◆ What is being asked ◆
Repeat the full listing, word for word.

◆ Data ◆
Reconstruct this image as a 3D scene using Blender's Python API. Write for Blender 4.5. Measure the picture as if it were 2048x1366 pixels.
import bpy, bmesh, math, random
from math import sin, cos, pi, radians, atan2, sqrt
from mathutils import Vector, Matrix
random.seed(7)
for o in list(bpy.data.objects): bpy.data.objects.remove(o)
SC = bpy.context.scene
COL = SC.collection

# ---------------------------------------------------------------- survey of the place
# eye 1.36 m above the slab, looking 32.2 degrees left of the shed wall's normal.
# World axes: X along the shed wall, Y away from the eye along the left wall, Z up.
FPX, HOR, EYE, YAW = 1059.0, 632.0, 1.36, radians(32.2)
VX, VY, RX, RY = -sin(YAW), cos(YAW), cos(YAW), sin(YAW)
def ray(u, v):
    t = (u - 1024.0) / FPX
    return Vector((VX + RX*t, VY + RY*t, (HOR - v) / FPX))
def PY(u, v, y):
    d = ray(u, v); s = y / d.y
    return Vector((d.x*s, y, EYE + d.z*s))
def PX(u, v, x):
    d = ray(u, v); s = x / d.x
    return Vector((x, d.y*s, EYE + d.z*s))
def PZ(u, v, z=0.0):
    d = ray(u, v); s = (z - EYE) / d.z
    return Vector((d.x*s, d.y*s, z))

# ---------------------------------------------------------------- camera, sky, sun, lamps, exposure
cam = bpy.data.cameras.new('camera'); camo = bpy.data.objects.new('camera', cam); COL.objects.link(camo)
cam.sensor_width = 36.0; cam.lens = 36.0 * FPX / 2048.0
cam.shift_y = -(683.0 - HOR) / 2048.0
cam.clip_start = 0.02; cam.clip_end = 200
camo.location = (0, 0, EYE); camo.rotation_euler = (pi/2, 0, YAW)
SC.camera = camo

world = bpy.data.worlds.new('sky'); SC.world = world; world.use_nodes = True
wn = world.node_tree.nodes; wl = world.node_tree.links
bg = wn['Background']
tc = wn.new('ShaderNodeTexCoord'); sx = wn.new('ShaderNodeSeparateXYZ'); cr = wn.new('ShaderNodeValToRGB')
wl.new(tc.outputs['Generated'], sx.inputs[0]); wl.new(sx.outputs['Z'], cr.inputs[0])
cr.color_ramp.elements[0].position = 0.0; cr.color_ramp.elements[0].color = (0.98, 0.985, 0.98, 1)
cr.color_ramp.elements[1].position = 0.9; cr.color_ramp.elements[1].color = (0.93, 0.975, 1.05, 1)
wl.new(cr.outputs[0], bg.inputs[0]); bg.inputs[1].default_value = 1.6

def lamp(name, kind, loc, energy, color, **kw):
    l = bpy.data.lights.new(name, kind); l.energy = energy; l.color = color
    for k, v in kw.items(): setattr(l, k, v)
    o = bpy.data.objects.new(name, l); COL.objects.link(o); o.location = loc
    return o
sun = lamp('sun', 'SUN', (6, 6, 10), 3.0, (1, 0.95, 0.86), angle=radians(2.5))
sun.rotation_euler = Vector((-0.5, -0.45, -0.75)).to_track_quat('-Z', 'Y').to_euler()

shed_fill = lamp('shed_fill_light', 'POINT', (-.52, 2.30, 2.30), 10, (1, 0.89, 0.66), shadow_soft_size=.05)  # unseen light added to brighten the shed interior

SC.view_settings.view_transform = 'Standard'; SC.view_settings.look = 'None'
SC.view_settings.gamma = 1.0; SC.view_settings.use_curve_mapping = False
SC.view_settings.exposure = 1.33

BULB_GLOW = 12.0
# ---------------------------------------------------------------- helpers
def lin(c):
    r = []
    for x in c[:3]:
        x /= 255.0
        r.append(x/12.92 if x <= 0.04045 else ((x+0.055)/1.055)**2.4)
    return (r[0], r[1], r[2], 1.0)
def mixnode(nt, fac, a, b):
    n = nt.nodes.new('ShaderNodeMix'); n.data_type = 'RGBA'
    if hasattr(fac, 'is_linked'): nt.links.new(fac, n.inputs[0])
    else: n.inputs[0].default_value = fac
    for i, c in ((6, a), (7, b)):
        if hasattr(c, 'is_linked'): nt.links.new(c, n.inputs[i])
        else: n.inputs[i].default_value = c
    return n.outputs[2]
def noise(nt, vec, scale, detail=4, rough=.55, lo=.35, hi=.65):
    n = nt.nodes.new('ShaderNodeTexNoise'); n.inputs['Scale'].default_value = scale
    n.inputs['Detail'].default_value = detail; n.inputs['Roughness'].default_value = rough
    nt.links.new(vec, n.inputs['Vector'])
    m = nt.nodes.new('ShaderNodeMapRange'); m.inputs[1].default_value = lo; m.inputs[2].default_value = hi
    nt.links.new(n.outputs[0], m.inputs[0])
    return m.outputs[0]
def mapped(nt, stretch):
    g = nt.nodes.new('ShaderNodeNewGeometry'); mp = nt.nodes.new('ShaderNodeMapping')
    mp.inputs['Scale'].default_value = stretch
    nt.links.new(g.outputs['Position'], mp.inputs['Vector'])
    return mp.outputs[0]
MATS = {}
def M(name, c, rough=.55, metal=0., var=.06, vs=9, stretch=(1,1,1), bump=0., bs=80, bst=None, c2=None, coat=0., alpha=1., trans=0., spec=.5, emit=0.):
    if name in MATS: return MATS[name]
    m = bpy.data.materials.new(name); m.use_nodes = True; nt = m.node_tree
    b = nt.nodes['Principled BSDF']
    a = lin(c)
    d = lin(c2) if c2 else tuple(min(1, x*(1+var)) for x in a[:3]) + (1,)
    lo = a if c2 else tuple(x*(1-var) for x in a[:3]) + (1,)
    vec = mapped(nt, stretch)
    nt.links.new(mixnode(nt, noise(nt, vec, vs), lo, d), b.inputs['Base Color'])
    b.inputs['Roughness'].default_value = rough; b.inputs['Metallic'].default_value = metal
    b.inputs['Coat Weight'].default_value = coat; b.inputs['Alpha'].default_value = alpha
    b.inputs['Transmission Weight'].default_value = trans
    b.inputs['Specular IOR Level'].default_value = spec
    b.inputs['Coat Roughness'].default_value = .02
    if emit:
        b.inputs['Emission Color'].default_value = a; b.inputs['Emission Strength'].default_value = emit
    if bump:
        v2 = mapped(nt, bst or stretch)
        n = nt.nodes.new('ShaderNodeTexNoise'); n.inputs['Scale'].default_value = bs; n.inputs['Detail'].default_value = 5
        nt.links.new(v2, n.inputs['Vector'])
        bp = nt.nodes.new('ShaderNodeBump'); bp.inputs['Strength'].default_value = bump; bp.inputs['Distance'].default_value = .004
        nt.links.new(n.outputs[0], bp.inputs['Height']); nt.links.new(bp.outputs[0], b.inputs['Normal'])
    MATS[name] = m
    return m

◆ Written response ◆
Reconstruct this image as a 3D scene using Blender's Python API. Write for Blender 4.5. Measure the picture as if it were 2048x1366 pixels.
import bpy, bmesh, math, random
from math import sin, cos, pi, radians, atan2, sqrt
from mathutils import Vector, Matrix
random.seed(7)
for o in list(bpy.data.objects): bpy.data.objects.remove(o)
SC = bpy.context.scene
COL = SC.collection

# ---------------------------------------------------------------- survey of the place
# eye 1.36 m above the slab, looking 32.2 degrees left of the shed wall's normal.
# World axes: X along the shed wall, Y away from the eye along the left wall, Z up.
FPX, HOR, EYE, YAW = 1059.0, 632.0, 1.36, radians(32.2)
VX, VY, RX, RY = -sin(YAW), cos(YAW), cos(YAW), sin(YAW)
def ray(u, v):
    t = (u - 1024.0) / FPX
    return Vector((VX + RX*t, VY + RY*t, (HOR - v) / FPX))
def PY(u, v, y):
    d = ray(u, v); s = y / d.y
    return Vector((d.x*s, y, EYE + d.z*s))
def PX(u, v, x):
    d = ray(u, v); s = x / d.x
    return Vector((x, d.y*s, EYE + d.z*s))
def PZ(u, v, z=0.0):
    d = ray(u, v); s = (z - EYE) / d.z
    return Vector((d.x*s, d.y*s, z))

# ---------------------------------------------------------------- camera, sky, sun, lamps, exposure
cam = bpy.data.cameras.new('camera'); camo = bpy.data.objects.new('camera', cam); COL.objects.link(camo)
cam.sensor_width = 36.0; cam.lens = 36.0 * FPX / 2048.0
cam.shift_y = -(683.0 - HOR) / 2048.0
cam.clip_start = 0.02; cam.clip_end = 200
camo.location = (0, 0, EYE); camo.rotation_euler = (pi/2, 0, YAW)
SC.camera = camo

world = bpy.data.worlds.new('sky'); SC.world = world; world.use_nodes = True
wn = world.node_tree.nodes; wl = world.node_tree.links
bg = wn['Background']
tc = wn.new('ShaderNodeTexCoord'); sx = wn.new('ShaderNodeSeparateXYZ'); cr = wn.new('ShaderNodeValToRGB')
wl.new(tc.outputs['Generated'], sx.inputs[0]); wl.new(sx.outputs['Z'], cr.inputs[0])
cr.color_ramp.elements[0].position = 0.0; cr.color_ramp.elements[0].color = (0.98, 0.985, 0.98, 1)
cr.color_ramp.elements[1].position = 0.9; cr.color_ramp.elements[1].color = (0.93, 0.975, 1.05, 1)
wl.new(cr.outputs[0], bg.inputs[0]); bg.inputs[1].default_value = 1.6

def lamp(name, kind, loc, energy, color, **kw):
    l = bpy.data.lights.new(name, kind); l.energy = energy; l.color = color
    for k, v in kw.items(): setattr(l, k, v)
    o = bpy.data.objects.new(name, l); COL.objects.link(o); o.location = loc
    return o
sun = lamp('sun', 'SUN', (6, 6, 10), 3.0, (1, 0.95, 0.86), angle=radians(2.5))
sun.rotation_euler = Vector((-0.5, -0.45, -0.75)).to_track_quat('-Z', 'Y').to_euler()

shed_fill = lamp('shed_fill_light', 'POINT', (-.52, 2.30, 2.30), 10, (1, 0.89, 0.66), shadow_soft_size=.05)  # unseen light added to brighten the shed interior

SC.view_settings.view_transform = 'Standard'; SC.view_settings.look = 'None'
SC.view_settings.gamma = 1.0; SC.view_settings.use_curve_mapping = False
SC.view_settings.exposure = 1.33

BULB_GLOW = 12.0
# ---------------------------------------------------------------- helpers
def lin(c):
    r = []
    for x in c[:3]:
        x /= 255.0
        r.append(x/12.92 if x <= 0.04045 else ((x+0.055)/1.055)**2.4)
    return (r[0], r[1], r[2], 1.0)
def mixnode(nt, fac, a, b):
    n = nt.nodes.new('ShaderNodeMix'); n.data_type = 'RGBA'
    if hasattr(fac, 'is_linked'): nt.links.new(fac, n.inputs[0])
    else: n.inputs[0].default_value = fac
    for i, c in ((6, a), (7, b)):
        if hasattr(c, 'is_linked'): nt.links.new(c, n.inputs[i])
        else: n.inputs[i].default_value = c
    return n.outputs[2]
def noise(nt, vec, scale, detail=4, rough=.55, lo=.35, hi=.65):
    n = nt.nodes.new('ShaderNodeTexNoise'); n.inputs['Scale'].default_value = scale
    n.inputs['Detail'].default_value = detail; n.inputs['Roughness'].default_value = rough
    nt.links.new(vec, n.inputs['Vector'])
    m = nt.nodes.new('ShaderNodeMapRange'); m.inputs[1].default_value = lo; m.inputs[2].default_value = hi
    nt.links.new(n.outputs[0], m.inputs[0])
    return m.outputs[0]
def mapped(nt, stretch):
    g = nt.nodes.new('ShaderNodeNewGeometry'); mp = nt.nodes.new('ShaderNodeMapping')
    mp.inputs['Scale'].default_value = stretch
    nt.links.new(g.outputs['Position'], mp.inputs['Vector'])
    return mp.outputs[0]
MATS = {}
def M(name, c, rough=.55, metal=0., var=.06, vs=9, stretch=(1,1,1), bump=0., bs=80, bst=None, c2=None, coat=0., alpha=1., trans=0., spec=.5, emit=0.):
    if name in MATS: return MATS[name]
    m = bpy.data.materials.new(name); m.use_nodes = True; nt = m.node_tree
    b = nt.nodes['Principled BSDF']
    a = lin(c)
    d = lin(c2) if c2 else tuple(min(1, x*(1+var)) for x in a[:3]) + (1,)
    lo = a if c2 else tuple(x*(1-var) for x in a[:3]) + (1,)
    vec = mapped(nt, stretch)
    nt.links.new(mixnode(nt, noise(nt, vec, vs), lo, d), b.inputs['Base Color'])
    b.inputs['Roughness'].default_value = rough; b.inputs['Metallic'].default_value = metal
    b.inputs['Coat Weight'].default_value = coat; b.inputs['Alpha'].default_value = alpha
    b.inputs['Transmission Weight'].default_value = trans
    b.inputs['Specular IOR Level'].default_value = spec
    b.inputs['Coat Roughness'].default_value = .02
    if emit:
        b.inputs['Emission Color'].default_value = a; b.inputs['Emission Strength'].default_value = emit
    if bump:
        v2 = mapped(nt, bst or stretch)
        n = nt.nodes.new('ShaderNodeTexNoise'); n.inputs['Scale'].default_value = bs; n.inputs['Detail'].default_value = 5
        nt.links.new(v2, n.inputs['Vector'])
        bp = nt.nodes.new('ShaderNodeBump'); bp.inputs['Strength'].default_value = bump; bp.inputs['Distance'].default_value = .004
        nt.links.new(n.outputs[0], bp.inputs['Height']); nt.links.new(bp.outputs[0], b.inputs['Normal'])
    MATS[name] = m
    return m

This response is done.